Yeşil Mutabakat’ tan etkilenmesi muhtemel bir sektör, Denizli’de tekstil sektörüdür. Denizli, Türkiye’nin en büyük tekstil üretim merkezlerinden biri ve AB’ye önemli bir tekstil ihracatçısıdır. Ancak, Yeşil Mutabakatın Denizli’nin tekstil ihracatının AB pazarındaki rekabet gücü üzerinde önemli etkileri olabilir.

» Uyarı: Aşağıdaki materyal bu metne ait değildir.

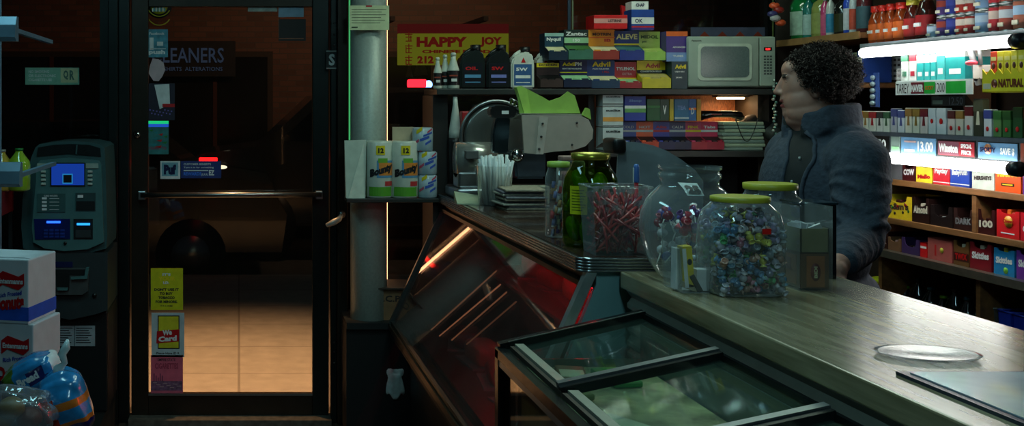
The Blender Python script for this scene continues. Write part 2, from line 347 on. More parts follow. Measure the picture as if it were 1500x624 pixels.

Yeşil Mutabakat kapsamında AB, sera gazı emisyonlarını 2030 yılına kadar 1990 seviyelerine kıyasla en az %55 oranında azaltmayı hedefliyor. Bu, yenilenebilir enerji kaynaklarının ve enerji verimli teknolojilerin artan kullanımı dahil olmak üzere, enerjinin üretilme ve kullanılma biçiminde önemli değişiklikler gerektirecektir. Daha sürdürülebilir bir enerji karışımına geçiş, Denizli’nin tekstil üreticileri için enerji ve ulaşım maliyetlerini artırabilir ve bu da AB pazarındaki rekabet güçlerini etkileyebilir.
Avrupa Yeşil Mutabakatı, Türkiye’ye daha sürdürülebilir bir ekonomik modele geçiş için bir fırsat da sunuyor. Yani Yeşil Mutabakat, kaynakların mümkün olduğu kadar uzun süre kullanımda tutulduğu ve israfın azaltıldığı döngüsel bir ekonomiye geçiş çağrısında bulunuyor. Bu, geri dönüştürülmüş ve biyolojik olarak parçalanabilen tekstillere olan talebin artmasına ve geleneksel petrol bazlı tekstillere olan talebin azalmasına yol açabilir. Denizli’nin tekstil üreticileri için bu değişim, AB pazarının değişen taleplerini karşılamak için yeni üretim süreçlerine ve teknolojilerine önemli yatırımlar gerektirebilir.
Bazı zorluklara rağmen Yeşil Mutabakat, Denizli’nin tekstil endüstrisi için de fırsatlar sunuyor. AB daha sürdürülebilir ve iklim açısından nötr bir ekonomiye doğru ilerlerken, tekstil de dahil olmak üzere çevre dostu ve sürdürülebilir ürünlere olan talep artacaktır. Bu da Denizli tekstilcilerine rakiplerinden farklılaşma ve AB’deki pazar paylarını artırma fırsatı sunuyor. Aslında bu, genel olarak Türk sanayileri için yeni fırsatlar yaratabilecek yenilenebilir enerji, enerji verimliliği ve düşük karbon teknolojilerine önemli yatırımlar getirebilecek bir durum olarak değerlendirilebilir.
Sonuç olarak, Avrupa Yeşil Mutabakatı, Türkiye’nin daha sürdürülebilir bir ekonomik modele geçiş yapması için bir fırsat ve Denizli’deki tekstil endüstrisi için geniş kapsamlı etkileri olan, AB politikasında büyük bir değişimi temsil ediyor. Daha sürdürülebilir ve iklim nötr bir ekonomiye geçiş, Denizli’nin tekstil üreticileri için zorluklar yaratırken, aynı zamanda AB pazarında büyüme ve rekabet edebilirlik için önemli fırsatlar sunuyor. Dolayısıyla, temiz enerjinin desteklenmesi, döngüsel ekonomiye geçiş ve biyoçeşitliliğin korunması, Türkiye’nin ilerleme kaydedebileceği önemli alanlardır. Yeşil Mutabakatı benimseyerek, sürdürülebilir ve çevre dostu üretim süreçleri ve teknolojilerine yatırım yaparak, Denizli’nin tekstil endüstrisi kendisini AB’nin daha sürdürülebilir bir geleceğe geçişinde lider olarak konumlandırabilir.